◆ DATASET CONTENT ◆
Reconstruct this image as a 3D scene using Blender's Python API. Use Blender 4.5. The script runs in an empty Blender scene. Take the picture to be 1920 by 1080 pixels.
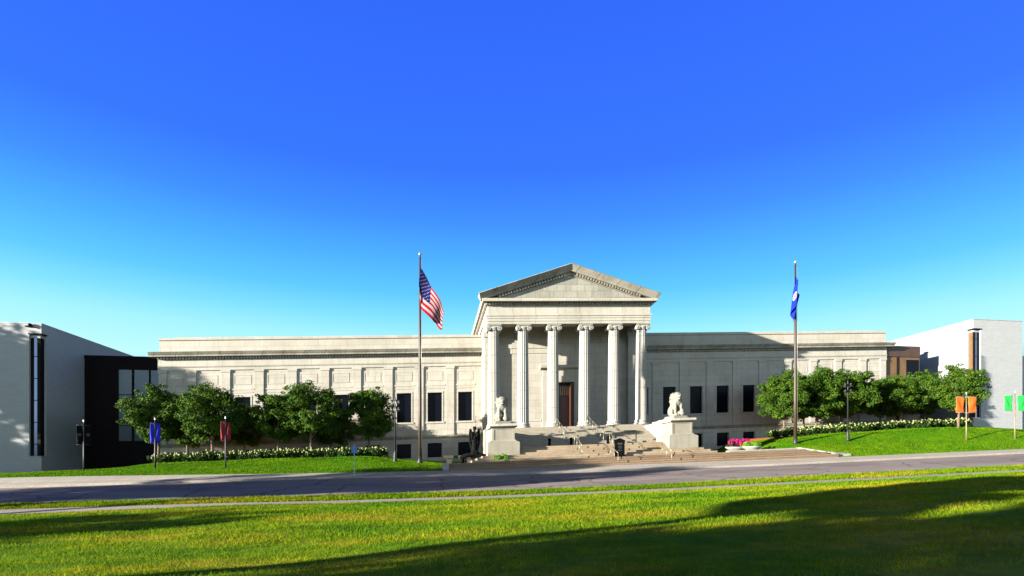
import bpy, math, random
import numpy as np
from mathutils import Vector, Matrix
R = math.radians
random.seed(7); rng = np.random.default_rng(11)
scene = bpy.context.scene
col = scene.collection

# ------------------------------------------------------------------ camera
TH = math.atan(145/1040)
cam_d = bpy.data.cameras.new("camera"); cam = bpy.data.objects.new("camera", cam_d); col.objects.link(cam)
cam.location = (0, 0, 1.6); cam.rotation_euler = (R(90), 0, -TH)
cam_d.sensor_width = 36; cam_d.lens = 1040/1920*36; cam_d.shift_y = 330/1920
cam_d.clip_start = 0.1; cam_d.clip_end = 3000
scene.camera = cam

# ------------------------------------------------------------------ light
SUN_D = Vector((-2.88, -1.0, 0.168*3.049)).normalized()      # towards the sun: low, from the left, a little in front of the facade
sun_d = bpy.data.lights.new("sun", 'SUN'); sun_d.energy = 5.0; sun_d.angle = R(0.5); sun_d.color = (1.0, 0.935, 0.82)
sun = bpy.data.objects.new("sun", sun_d); col.objects.link(sun)
sun.rotation_euler = SUN_D.to_track_quat('Z', 'Y').to_euler(); sun.location = (-60, -20, 40)
scene.view_settings.view_transform = 'Standard'; scene.view_settings.look = 'None'
scene.view_settings.gamma = 1; EXPO = 2.65
scene.view_settings.exposure = EXPO
world = bpy.data.worlds.new("World"); scene.world = world; world.use_nodes = True
wn = world.node_tree; wn.nodes.clear()
def srgb(r, g, b):
    f = lambda c: (c/12.92 if c <= .04045 else ((c+.055)/1.055)**2.4)
    return (f(r/255), f(g/255), f(b/255), 1)
sky = wn.nodes.new('ShaderNodeTexSky'); sky.sky_type = 'NISHITA'; sky.sun_disc = False
sky.sun_elevation = math.asin(SUN_D.z); sky.sun_rotation = math.atan2(SUN_D.x, SUN_D.y) % (2*math.pi)
sky.air_density = 1.0; sky.dust_density = 0.3; sky.ozone_density = 2.0
bg1 = wn.nodes.new('ShaderNodeBackground'); bg1.inputs[1].default_value = 0.06
wn.links.new(sky.outputs[0], bg1.inputs[0])
tc = wn.nodes.new('ShaderNodeTexCoord'); sp = wn.nodes.new('ShaderNodeSeparateXYZ'); wn.links.new(tc.outputs['Generated'], sp.inputs[0])
ramp = wn.nodes.new('ShaderNodeValToRGB'); wn.links.new(sp.outputs['Z'], ramp.inputs[0])
def fill(r_, stops):
    e_ = r_.color_ramp.elements
    while len(e_) < len(stops): e_.new(0.5)
    for e, (p, c) in zip(e_, stops): e.position = p; e.color = srgb(*c)
fill(ramp, [(0.0, (58, 70, 78)), (0.10, (92, 126, 145)), (0.165, (186, 243, 255)), (0.215, (160, 235, 255)), (0.25, (124, 218, 255)), (0.29, (88, 194, 255)), (0.345, (68, 167, 255)),
            (0.40, (54, 136, 254)), (0.465, (45, 111, 252)), (0.64, (41, 98, 240)), (0.74, (16, 42, 120)), (1.0, (8, 20, 56))])  # unseen zenith and lowest band darkened to deepen the ground shade
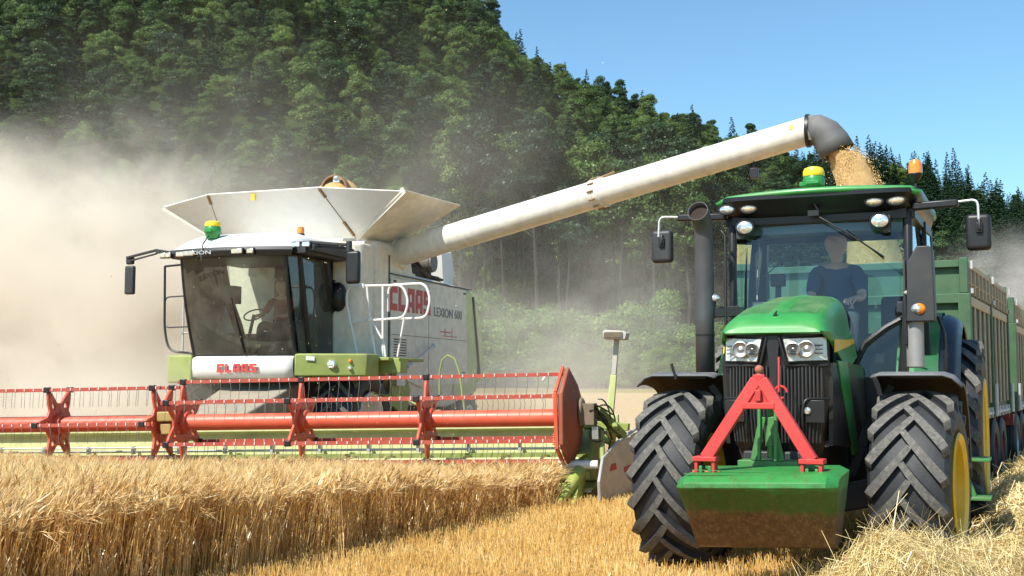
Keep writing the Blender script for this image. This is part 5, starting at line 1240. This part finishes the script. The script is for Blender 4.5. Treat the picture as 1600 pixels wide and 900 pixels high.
# rails
mb = MB()
mb.tube(fillet([(1.55, 1.15, 2.05), (1.33, 1.15, 2.95), (1.36, 1.15, 3.22), (2.38, 1.15, 3.22), (2.5, 1.15, 2.95), (2.42, 1.15, 2.66), (1.40, 1.15, 2.60)], .12), .022, 8)
mb.tube([(1.72, 1.15, 3.22), (1.78, 1.15, 2.62), (1.90, 1.15, 2.0)], .02, 8); mb.tube([(1.80, 1.15, 2.64), (2.05, 1.15, 2.25), (2.08, 1.15, 2.0)], .018, 8); mb.tube([(2.02, 1.15, 3.22), (2.03, 1.15, 2.0)], .022, 8)
mb.tube([(2.42, 1.15, 2.66), (2.30, 1.15, 2.0)], .018, 8); mb.ellip((1.78, 1.13, 2.64), (.05, .05, .05), 10, 6); mb.box(1.58, 1.68, 1.1, 1.2, 3.18, 3.26)
mb.build('platform_rail', WHITE, C)
mb = MB(); mb.tube(fillet([(2.06, 1.3, 2.78), (2.06, 1.3, 3.24), (2.74, 1.3, 3.25), (2.84, 1.3, 2.98), (2.76, 1.3, 2.66), (2.25, 1.3, 2.65)], .12), .022, 8); mb.build('platform_gate', WHITE, C)
mb = MB(); mb.tube(fillet([(-2.22, 1, 3.66), (-2.2, 1, 2.5), (-2.1, 1, 2.12), (-1.6, 1, 2.08)], .2), .022, 8); mb.tube(fillet([(-1.62, 1, 3.12), (-2.2, 1, 3.10), (-2.2, 1, 2.55), (-1.62, 1, 2.56)], .1), .013, 8); mb.tube([(-2.22, 1, 3.66), (-1.3, .9, 3.70)], .02, 8); mb.build('ladder_frame', BLACK, C)
mb = MB(); mb.tube(fillet([(-1.88, 1.1, 2.1), (-1.88, 1.1, 3.0), (-1.72, 1.1, 3.06), (-1.64, 1.1, 2.9), (-1.62, 1.1, 2.1)], .12), .018, 8); mb.tube([(-1.88, 1.1, 2.45), (-1.62, 1.1, 2.45)], .012, 6); mb.build('hand_rail', GALV, C)
mb = MB(); mb.tube([(1.62, 3.2, 1.85), (1.66, 4.4, 2.28)], .03, 8); mb.ellip((1.66, 4.4, 2.28), (.05, .05, .05), 8, 6); mb.box(1.5, 1.62, 2.7, 3.1, 1.5, 1.75); mb.build('side_strut', GALV, C)
mb = MB(); mb.prism([(2.6, 1.15), (2.6, 1.75), (3.2, 1.80), (3.5, 1.4), (3.3, .9)], 'x', 1.5, 1.56); mb.ellip((1.57, 2.85, 1.58), (.02, .06, .06), 10, 6, 0); mb.build('drive_cover', SEED, C, .01)
mb = MB(); mb.tube([(3.05, 1.2, 1.3), (3.05, 1.2, 1.75), (3.10, 1.2, 1.95), (3.2, 1.2, 2.02), (3.32, 1.2, 1.96), (3.4, 1.2, 1.75), (3.55, 1.1, 1.0), (3.2, 1.1, .95), (2.4, 1.2, 1.3), (1.5, 1.6, 1.4)], .016, 8); mb.build('lime_hose', SEED, C)
# unloading tube
A0 = w2c((-2.26, 22.84, 3.97)); A1 = w2c((4.25, 16.8, 5.12))
def ap(t): return A0.lerp(A1, t)
mb = MB(); mb.tube([ap(0), ap(.56)], .25, 36, radii=[.255, .228]); mb.tube([ap(.56), ap(1)], .23, 36, radii=[.222, .203])
ut = mb.build('unloading_tube', AUGER, C, angle=50)
mb = MB()
mb.tube([ap(0), ap(.03)], .28, 32); mb.build('tube_collar', AUGER, ut, .004)
mb = MB(); mb.tube([ap(.553), ap(.565)], .248, 32); mb.tube([ap(.566), ap(.578)], .248, 32); mb.tube([ap(.55), ap(.58)], .232, 32); mb.build('tube_flange', AUGER, ut, .004)
mb = MB()
for t in (.22, .23, .80): mb.tube([ap(t), ap(t + .004)], .2, 32, radii=[np.interp(t, [0, .56, 1], [.255, .228, .203]) + .006] * 2)
mb.build('tube_seam', WHITED, ut)
mb = MB()
for k in range(12):
    a = k * math.pi / 6; d = (A1 - A0).normalized(); x = d.cross(Vector((0, 0, 1))).normalized(); y = x.cross(d)
    p = ap(.5655) + (x * math.cos(a) + y * math.sin(a)) * .262; mb.cyl(p - d * .06, p + d * .06, .014, 6)
mb.tube([ap(.55) + Vector((0, 0, .24)), ap(.60) + Vector((0, 0, .27))], .02, 6); mb.build('flange_bolts', rust, ut)
mb = MB(); mb.tube([A0 + Vector((-.15, .25, -.9)), A0 + Vector((-.15, .2, -.4)), A0 + Vector((-.1, .1, -.12)), ap(.02)], .3, 24, radii=[.30, .31, .31, .29]); mb.build('tube_knee', WHITED, C, .01)
S = [w2c(p) for p in ((4.18, 16.87, 5.11), (4.30, 16.82, 5.11), (4.41, 16.79, 5.04), (4.49, 16.75, 4.92), (4.56, 16.72, 4.77))]
mb = MB(); mb.tube(S, .22, 28, radii=[.212, .222, .232, .24, .245], cap=False); sp2 = mb.build('rubber_spout', RUBB, C, angle=70); q = sp2.modifiers.new('t', 'SOLIDIFY'); q.thickness = .012
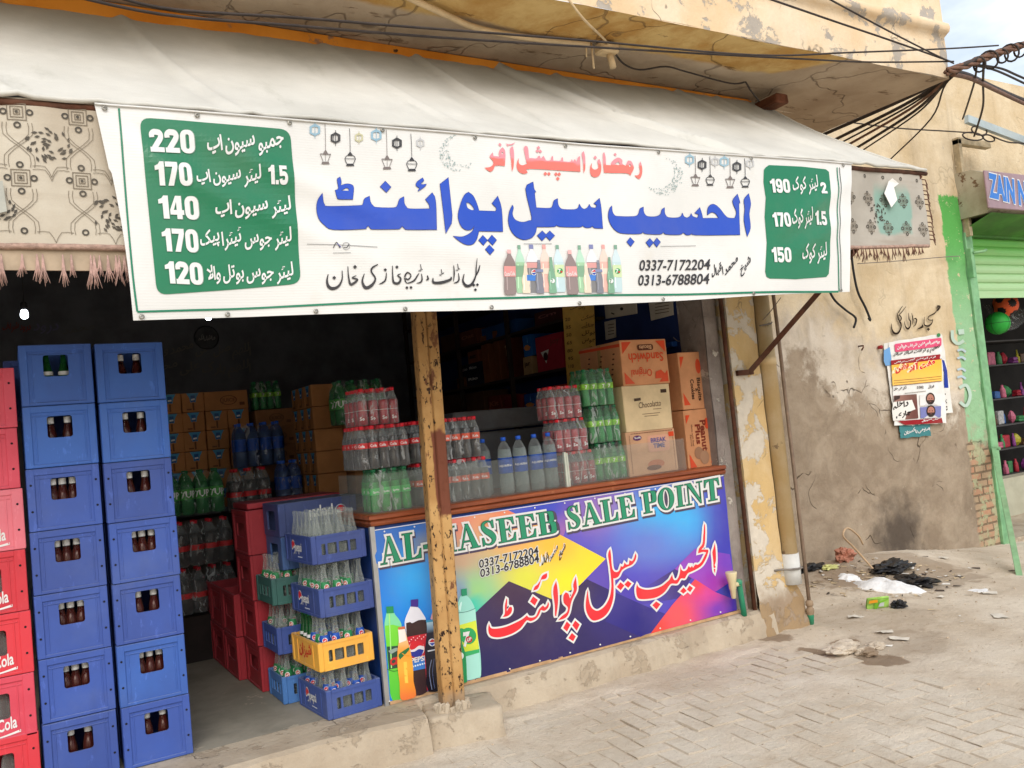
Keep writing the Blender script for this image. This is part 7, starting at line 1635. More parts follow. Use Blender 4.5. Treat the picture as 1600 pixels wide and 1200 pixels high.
for (lb, (a, t0, c, t1), col, f, _) in SHC:
    p, q = onX(a, t0, 4.2), onX(c, t1, 4.2); y0, y1 = q.y, p.y; z0 = {0: 2.186, 1: 2.601, 2: 1.846}[_] if f is not f_bluebox or _ == 2 else q.z; z1 = z0 + (p.z - (onX(a, t1, 4.2).z)) * .97
    if f is f_bluebox and _ == 0: z0 = 2.36; z1 = z0 + .2
    if 'upper one' in lb: z0 += .112; z1 += .112
    if 'small brown carton above' in lb: z0 += .225; z1 += .225
    quick('grocery_carton', lb, lb, 'carton', (4.2 + .15, (y0 + y1) / 2, z0), (.30, y1 - y0 - .006, max(.06, z1 - z0)), col, None, f, 'cartons on the wall shelving')
t_ = thing('price_list', 'long yellow sheet of handwritten prices hanging by the shelving', 'notice', (4.36, 1.2, 1.93))
q = [onY(*p, 1.2) for p in ((879, 478), (928, 474), (934, 617), (888, 625))]
b = MB(); b.add(q, [(0, 1, 2, 3)]); b.T = Matrix.Translation((0, .004, 0)); b.add(q, [(3, 2, 1, 0)]); part('sheet', b, pm('yellow_paper', S(206, 168, 84), .8, .12, 8), t_)
k = Ink(lambda u, v, l: onY(u, v, 1.1975 - l), None, None, .0006); k.text('ریٹ لسٹ', (891, 486), (914, 484), 10, S(60, 40, 30), 1, .02, 0, True)
for i, wd in enumerate(('بسکٹ', 'چائے', 'بوتل', 'جوس', 'پانی', 'کیک', 'چپس', 'نمکو', 'ٹافی', 'سوپ')):
    y = 501 + i * 12.2; k.text(wd.replace('چ', 'ج'), (908 + i * .5, y), (928 + i * .6, y - 1), 9, S(60, 40, 30), 1, .01, 0, True); k.text('%d' % (20 + i * 15), (883 + i * .9, y + 1), (891 + i * .9, y), 5, S(60, 40, 30), 1, .01, 0)
k.build('lettering', M_PAPER, t_)
for (lb, nm, px, X) in (('white framed certificate with dark seal on the blue inner wall', 'certificate', ((946, 476), (995, 466), (996, 490), (948, 498)), 4.55), ('cream notice sheet on the blue inner wall nearest the jamb', 'notice_sheet', ((1015, 470), (1051, 463), (1053, 492), (1019, 501)), 4.55), ('small grey paper below the certificate on the blue inner wall', 'paper_note', ((946, 503), (962, 499), (963, 527), (948, 531)), 4.55)):
    q = [onX(*p, X) for p in px]; t_ = thing(nm, lb, 'notice', tuple(sum((v for v in q), Vector()) / 4))
    b = MB(); b.add([v + Vector((d_, 0, 0)) for d_ in (0, -.012) for v in q], [(0, 1, 2, 3), (7, 6, 5, 4), (0, 4, 5, 1), (1, 5, 6, 2), (2, 6, 7, 3), (3, 7, 4, 0)]); part('sheet', b, pm('old_white_paper', S(196, 190, 176), .7, .15, 6), t_)
    k = Ink(lambda u, v, l: onX(u, v, X - .0125 - l), None, None, .0006); cx_ = sum(p[0] for p in px) / 4; cy_ = sum(p[1] for p in px) / 4; s_ = (px[1][0] - px[0][0])
    if nm == 'certificate': k.disc((cx_, cy_), 2.6, S(40, 40, 44), 1, 12); k.line([(955, 489), (960, 491)], 2, S(60, 60, 60), 1)
    else:
        for i in range(4): k.line([(cx_ - s_ * .3, cy_ - 8 + i * 5 + s_ * .05), (cx_ + s_ * .3, cy_ - 8 + i * 5 - s_ * .05)], 1.1, S(90, 80, 70), 1)
    k.build('lettering', M_PAPER, t_)
b = MB(); b.cbox((4.50, .35, 2.22), (4.555, 1.15, 2.26), .004); b.cbox((4.34, .5, 1.98), (4.55, .9, 2.19), .01, 0, .004)
single(b, 'blue_bin', pm('blue_bag', S(24, 70, 140), .6, .2, 8), 'blue box on a small bracket on the inner wall behind the cartons', 'box')
b = MB(); b.tube(smoothpts([onY(1052, 527, .3), onY(1062, 533, .3), onY(1080, 520, .2), onY(1090, 500, .02), onY(1093, 492, .0)], 5), .003, 5); single(b, 'loose_wire', pm('grey_wire', S(120, 112, 104)), 'thin grey wire looping from the jamb to the inner wall', 'wire')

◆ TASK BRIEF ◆
Collect every line with the string "high" from the records, and copy each.

◆ REPLY ◆
Keep writing the Blender script for this image. This is part 5, starting at line 1240. This part finishes the script. The script is for Blender 4.5. Treat the picture as 1600 pixels wide and 900 pixels high.
Keep writing the Blender script for this image. This is part 7, starting at line 1635. More parts follow. Use Blender 4.5. Treat the picture as 1600 pixels wide and 1200 pixels high.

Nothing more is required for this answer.